U.S. Army soldiers of the Regimental Engineer Squadron, 2nd Cavalry Regiment, stationed out of Grafenwoehr, Germany, help a young boy get inside a Styker during a static display in Chisinau, Moldova, May 8, 2016. NATO is set to open a new security cooperation center in the country. (Steven M. Colvin/U.S.Army)
The U.S.-led NATO alliance will open a new security cooperation center in neutral Moldova, a small Eastern European country locked in a territorial dispute with Russia.
The agreement, announced Thursday after a meeting between NATO Secretary-General Jens Stoltenberg and Moldova’s prime minister, is part of an effort to establish closer ties, even though Moldova has no plans to join the 29-nation alliance.
The NATO liaison office will be staffed by civilians and will “support dialogue and cooperation between NATO and Moldova,” Stoltenberg told reporters in Brussels.
NATO will “fully respect” Moldova’s neutrality, he added.
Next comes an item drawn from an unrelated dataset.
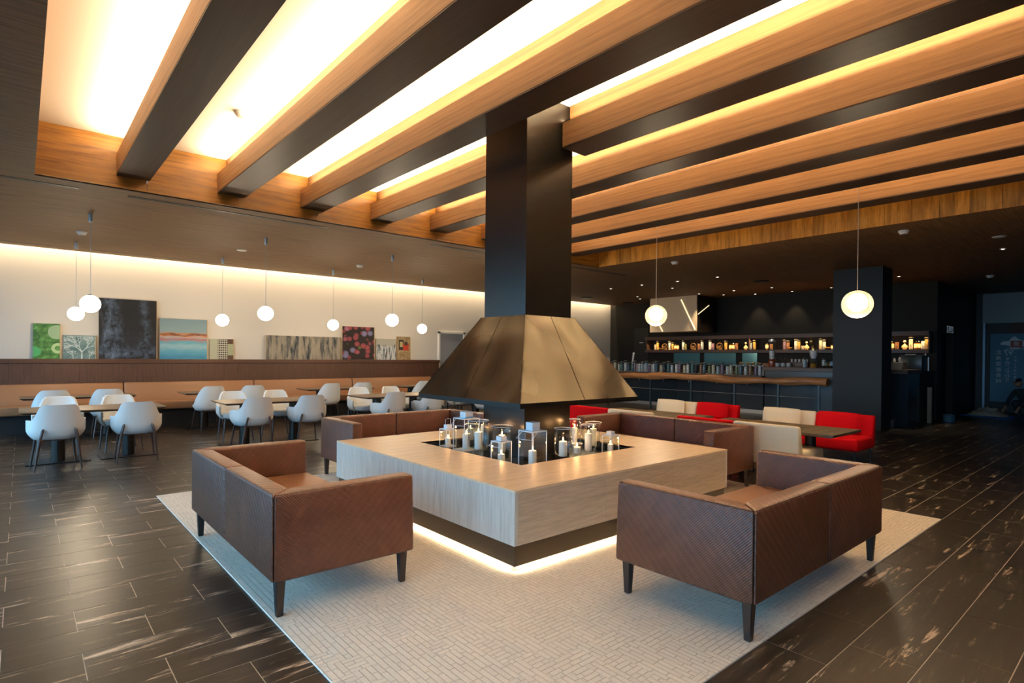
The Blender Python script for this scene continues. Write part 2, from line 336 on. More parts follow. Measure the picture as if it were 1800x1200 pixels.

NATO liaison offices have also been established in Ukraine and Georgia, two other countries involved in long-running territorial disputes with Russia.
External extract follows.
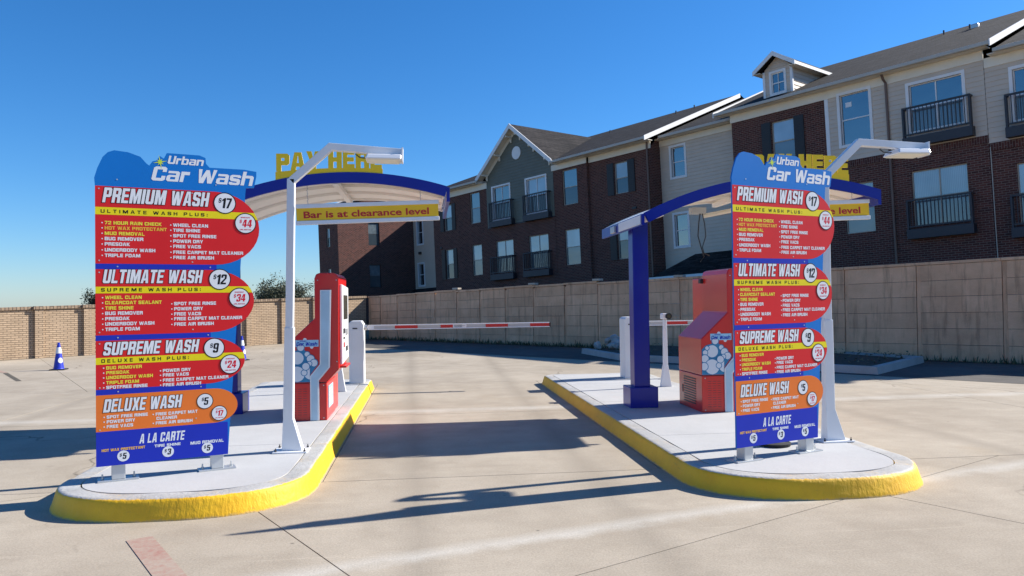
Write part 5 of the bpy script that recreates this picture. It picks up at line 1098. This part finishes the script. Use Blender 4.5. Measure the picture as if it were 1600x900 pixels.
for sg in (-1, 1):
    e0 = (GC+sg*GH, -0.47, AP-GH*GS-0.12); e1_ = (GC, -0.47, AP-0.12)
    m2 = MB(); d = 0.14
    m2.add([(e0[0], -0.50, e0[2]-d+0.02), (GC, -0.50, e1_[2]-d+0.02), (GC, -0.50, e1_[2]+d), (e0[0], -0.50, e0[2]+d), (e0[0], -0.455, e0[2]-d+0.02), (GC, -0.455, e1_[2]-d+0.02), (GC, -0.455, e1_[2]+d), (e0[0], -0.455, e0[2]+d)], [(0,1,2,3),(7,6,5,4),(0,4,5,1),(1,5,6,2),(2,6,7,3),(3,7,4,0)])
    part(m2, 'rake_board', 'trim_white', gro)
    m2 = MB(); m2.add([(GC+sg*GH, -0.45, AP-GH*GS-0.26), (GC+sg*GH, 0.4, AP-GH*GS-0.26), (GC+sg*(GH-0.02), 0.4, AP-GH*GS-0.02), (GC+sg*(GH-0.02), -0.45, AP-GH*GS-0.02)], [(0, 1, 2, 3)])
    part(MB().box(min(GC+sg*GH, GC+sg*(GH-0.05)), max(GC+sg*GH, GC+sg*(GH-0.05)), -0.44, 0.9, AP-GH*GS-0.24, AP-GH*GS-0.02), 'eave_fascia', 'trim_white', gro)
    sp = MB(); x_e = GC+sg*(GH-0.02); sp.add([(x_e, -0.45, AP-(GH-0.02)*GS-0.115), (GC, -0.45, AP-0.115), (GC, 0.02, AP-0.115), (x_e, 0.02, AP-(GH-0.02)*GS-0.115)], [(0, 1, 2, 3)]); part(sp, 'soffit', 'trim_cream', gro)
    fz = MB(); fz.add([(GC+sg*2.8, -0.03, AP-2.8*GS-0.13), (GC, -0.03, AP-0.13), (GC, -0.03, AP-0.40), (GC+sg*2.8, -0.03, AP-2.8*GS-0.40)], [(0, 1, 2, 3)]); part(fz, 'gable_frieze', 'trim_cream', gro)
    for t in (0.18, 0.55, 0.88):
        x = GC+sg*GH*(1-t); z = AP-GH*GS*(1-t)-0.26
        part(MB().prism([(-0.44, z), (-0.03, z), (-0.03, z-0.36), (-0.09, z-0.36), (-0.10, z-0.12), (-0.44, z-0.09)], x-0.045, x+0.045, axis='x'), 'bracket', 'trim_cream', gro)
# --- brick section right of the gable
ew = [(-17.24, -16.18, 1.20, 3.02), (-17.24, -16.18, -1.90, -0.07)]; ew2 = [(-13.80, -12.96, 1.28, 2.80), (-13.80, -12.96, -1.88, -0.08)]
part(facade(-17.9, -15.48, GB, 3.16, ew, 0.0), 'wall', 'brick_dark'); part(facade(-15.48, -11.60, GB, 3.16, ew2, 0.16), 'wall', 'brick_dark')
s_ = MB(); s_.add([(-15.48, 0, GB), (-15.48, 0.16, GB), (-15.48, 0.16, 3.16), (-15.48, 0, 3.16)], [(0, 1, 2, 3)]); part(s_, 'wall_return', 'brick_dark')
s_ = MB(); s_.add([(-11.60, 0.16, GB), (-11.60, 1.2, GB), (-11.60, 1.2, 3.95), (-11.60, 0.16, 3.16)], [(0, 1, 2, 3)]); part(s_, 'wall_return', 'brick_dark')
win(*ew[0], 0, up='glass_deep'); win(*ew[1], 0); win(*ew2[0], 0.16, shut=0.42); win(*ew2[1], 0.16, shut=0.42)
part(MB().box(-18.0, -15.46, -0.035, -0.002, 3.12, 3.42), 'frieze_board', 'trim_cream'); part(MB().box(-15.455, -11.5, 0.125, 0.158, 3.12, 3.42), 'frieze_board', 'trim_cream')
part(MB().box(-17.61, -11.35, -0.36, 0.15, 3.43, 3.46), 'soffit', 'trim_cream')
part(MB().tube([(-11.66, 0.08, 3.40), (-11.68, 0.09, 3.2), (-11.70, 0.10, GB)], 0.045, 8), 'downspout', 'downspout')
part(MB().box(-12.75, -12.5, 0.10, 0.158, 0.42, 0.52), 'vent_hood', 'dark_metal'); part(MB().box(-28.3, -28.1, -0.06, -0.002, 0.0, 0.1), 'vent_hood', 'dark_metal')
# --- recessed beige siding bay with porch roof
fwn = [(-10.95, -10.20, 1.70, 3.08), (-10.95, -10.20, -1.52, -0.05)]
part(lap(-11.59, -6.9, GB, 3.30, fwn, 0.95), 'siding', 'siding_beige')
for h in fwn: win(*h, 0.95, trim=0.10, up='glass_deep', lo='glass_deep')
part(MB().box(-11.58, -7.08, 0.90, 0.935, 3.24, 3.52), 'frieze_board', 'trim_cream'); part(MB().box(-11.58, -7.1, 0.56, 0.898, 3.53, 3.56), 'soffit', 'trim_cream')
roof(-11.25, -7.2, 0.52, 3.66, 7.5, 6.42, rake_r=False, rake_l=False)
pr = MB(); pr.add([(-11.2, -0.75, -2.95), (-6.9, -0.75, -2.95), (-6.9, 0.94, -1.95), (-9.9, 0.94, -1.95), (-11.2, 0.94, -2.95)], [(0, 1, 2, 3), (0, 3, 4)]); pro = part(pr, 'porch_roof', 'shingle')
part(MB().box(-11.22, -6.9, -0.80, -0.752, -3.12, -2.93), 'fascia', 'trim_white', pro); part(MB().box(-10.6, -6.9, -0.30, -0.15, -3.45, -3.22), 'porch_beam', 'trim_white', pro)
# --- brick and siding section on the right with dormer
gw = [(-5.25, -4.30, 1.25, 2.90)]; hl = [(-2.45, -1.38, -1.90, -0.08), (-0.05, 1.72, -1.88, 0.02)]; hu = [(-2.42, -1.34, 1.40, 3.27), (0.04, 1.73, 1.38, 3.01)]
part(facade(-7.06, -2.95, GB, 3.30, gw+[(-5.25, -4.3, -1.9, -0.1)], 0.0), 'wall', 'brick_dark'); win(*gw[0], 0, shut=0.40); win(-5.25, -4.3, -1.9, -0.1, 0, shut=0.40)
part(facade(-2.95, 2.39, GB, 0.55, hl, 0.0), 'wall', 'brick_dark'); part(MB().box(-2.94, 2.40, -0.035, 0.02, 0.552, 0.80), 'soldier_course', 'soldier')
win(*hl[0], 0); win(*hl[1], 0, lo='glass_curtain', mull=True)
part(lap(-2.90, 2.39, 0.805, 3.30, hu, 0.0), 'siding', 'siding_beige')
win(*hu[0], 0, trim=0.10, up='glass_deep', lo='glass_deep'); win(*hu[1], 0, trim=0.10, up='glass_deep', lo='glass_curtain', mull=True)
part(MB().box(-2.25, -2.02, 0.083, 0.089, 2.80, 2.98), 'notice', 'notice')
balcony(-0.14, 2.02, 2.22, 0.84, 0.0, nb=16); balcony(-0.18, 1.88, -0.98, -2.34, 0.0, nb=16)
part(MB().box(-3.00, -2.86, -0.03, 0.03, 0.81, 3.32), 'corner_board', 'trim_white')
part(MB().box(-7.1, 2.40, -0.035, -0.002 , 3.26, 3.58), 'frieze_board', 'trim_cream'); part(MB().box(-7.5, 2.6, -0.36, -0.002, 3.585, 3.615), 'soffit', 'trim_cream')
part(MB().tube([(-0.72, -0.30, 3.56), (-0.72, -0.20, 3.42), (-0.70, -0.06, 3.30), (-0.70, -0.06, GB)], 0.045, 8), 'downspout', 'downspout')
part(MB().tube([(2.44, -0.02, 0.40), (2.44, -0.02, -3.5)], 0.014, 6), 'cable_conduit', 'gutter')
roof(-7.55, 2.75, -0.42, 3.72, 7.5, 6.88)
DV = -0.28
kl = [(3.12, 4.86, -1.88+DV, 0.02+DV)]; ku = [(3.18, 4.88, 1.38+DV, 3.01+DV)]
part(facade(2.39, 9.5, GB, 0.55+DV, kl, 0.015), 'wall', 'brick_dark'); part(MB().box(2.405, 9.5, -0.028, 0.034, 0.552+DV, 0.80+DV), 'soldier_course', 'soldier')
part(lap(2.40, 9.5, 0.805+DV, 3.30+DV, ku, 0.015), 'siding', 'siding_beige'); win(*kl[0], 0.015, lo='glass_curtain', mull=True); win(*ku[0], 0.015, trim=0.10, up='glass_deep', lo='glass_curtain', mull=True)
balcony(2.98, 5.10, 2.22+DV, 0.84+DV, 0.015, nb=16); balcony(2.96, 5.04, -0.98+DV, -2.34+DV, 0.015, nb=16)
part(MB().box(2.405, 9.5, -0.022, 0.012, 3.26+DV, 3.58+DV), 'frieze_board', 'trim_cream'); part(MB().box(2.61, 9.5, -0.36, 0.012, 3.585+DV, 3.615+DV), 'soffit', 'trim_cream')
roof(2.82, 9.6, -0.42, 3.72+DV, 7.5, 6.60, rake_l=False)
s_ = MB(); s_.add([(2.39, 0.0, 0.5), (2.39, 0.03, 0.5), (2.39, 0.03, 3.3), (2.39, 0.0, 3.3)], [(0, 1, 2, 3)]); part(s_, 'wall_return', 'siding_beige')
# dormer
DX0, DX1, DY = -5.68, -4.48, 0.42
DZ0 = 3.72+0.40*(DY+0.42)-0.05; DT = 5.12; DC = (DX0+DX1)/2; DA = 5.76; ev_ = 5.16
dd = part(lap(DX0, DX1, DZ0, 5.60, [(-5.40, -4.76, 4.10, 5.00)], DY, clipf=lambda z: (DC-min(0.6, max(0.0, (5.62-z)/0.80)), DC+min(0.6, max(0.0, (5.62-z)/0.80)))), 'dormer', 'siding_beige')
fo = win(-5.36, -4.80, 4.14, 4.96, DY, trim=0.09, up='glass_deep', lo='glass_deep', depth=0.06); part(MB().box(-5.09, -5.07, DY+0.01, DY+0.05, 4.17, 4.93), 'muntin', 'trim_white', fo)
ybk = 0.42+(DT-3.72)/0.40-0.5
sd = lap(DY+0.01, ybk, DZ0, DT, [], 0.0, clipf=lambda z: (DY+0.01, max(DY+0.012, (z-3.72)/0.40-0.40)))
sd.v = [(DX1-y, x, z) for x, y, z in sd.v]; part(sd, 'dormer_side', 'siding_beige', dd)
sd = MB().poly([(DX0, DY, DZ0), (DX0, DY, DT), (DX0, ybk, DT)]); part(sd, 'dormer_side', 'siding_beige', dd)
for x in (DX0, DX1): part(MB().box(x-0.06, x+0.04, DY-0.035, DY+0.05, DZ0, 5.10), 'corner_board', 'trim_white', dd)
YB = 0.42+(DA-3.72)/0.40
hw = 0.93; ez_ = DA-hw*0.66
dr = MB(); dr.add([(DC-hw, DY-0.32, ez_), (DC, DY-0.32, DA), (DC+hw, DY-0.32, ez_), (DC-hw, YB-1.2, ez_), (DC, YB, DA), (DC+hw, YB-1.2, ez_)], [(0, 1, 4, 3), (1, 2, 5, 4)])
part(dr, 'dormer_roof', 'shingle', dd)
for sg in (-1, 1):
    m2 = MB(); xe = DC+sg*hw
    m2.add([(xe, DY-0.345, ez_-0.17), (DC, DY-0.345, DA-0.17), (DC, DY-0.345, DA+0.015), (xe, DY-0.345, ez_+0.015), (xe, DY-0.315, ez_-0.17), (DC, DY-0.315, DA-0.17), (DC, DY-0.315, DA+0.015), (xe, DY-0.315, ez_+0.015)], [(0,1,2,3),(7,6,5,4),(0,4,5,1),(1,5,6,2),(2,6,7,3),(3,7,4,0)])
    part(m2, 'rake_board', 'trim_white', dd)
    a, b = sorted((xe, xe-sg*0.04)); part(MB().box(a, b, DY-0.31, YB-1.3, ez_-0.13, ez_-0.004), 'eave_fascia', 'trim_white', dd)
    a, b = sorted((xe-sg*0.045, DC+sg*0.62)); part(MB().box(a, b, DY-0.31, YB-1.4, ez_-0.13, ez_-0.11), 'soffit', 'trim_cream', dd)
# plumbing vents on the roofs
for u, y, z in ((-14.6, 6.4, 6.28), (-13.6, 6.7, 6.40), (-19.0, 5.9, 6.08), (-1.0, 6.6, 6.52), (0.2, 5.9, 6.24)):
    part(MB().lathe([(0.036, -0.12), (0.036, 0.22)], u, y, z-0.05, 10), 'vent_pipe', 'dark_metal')
part(MB().box(0.32, 0.58, 5.6, 5.85, 6.10, 6.30), 'vent_box', 'galv', bevel=0.03)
In Moldova’s case, the pro-Russia breakaway region of Trans-Dniester has long been a flashpoint, but in recent months Moldova has stepped up its demands that Russia pull its peacekeeping force of 1,200 troops out of the region. Moldova’s leaders, including new Defense Minister Eugen Sturza, are clamoring for closer ties to NATO, according to Prime Minister Pavel Filip.
“I just want to mention that not only the minister of defense pleads for more profound cooperation with the alliance — this was said also by myself as prime minister during my first visit here to NATO,” Filip said.
Still, the country has no plans to move toward joining NATO, he said.
“For those who are skeptical and who critique this cooperation with NATO, they should not forget that neutrality does not mean isolation,” Filip said.
NATO also recently agreed to work more closely with Moldova in countering cyberthreats. In the past, allies also have helped with the disposal of land mines and surplus munitions in the former Soviet state.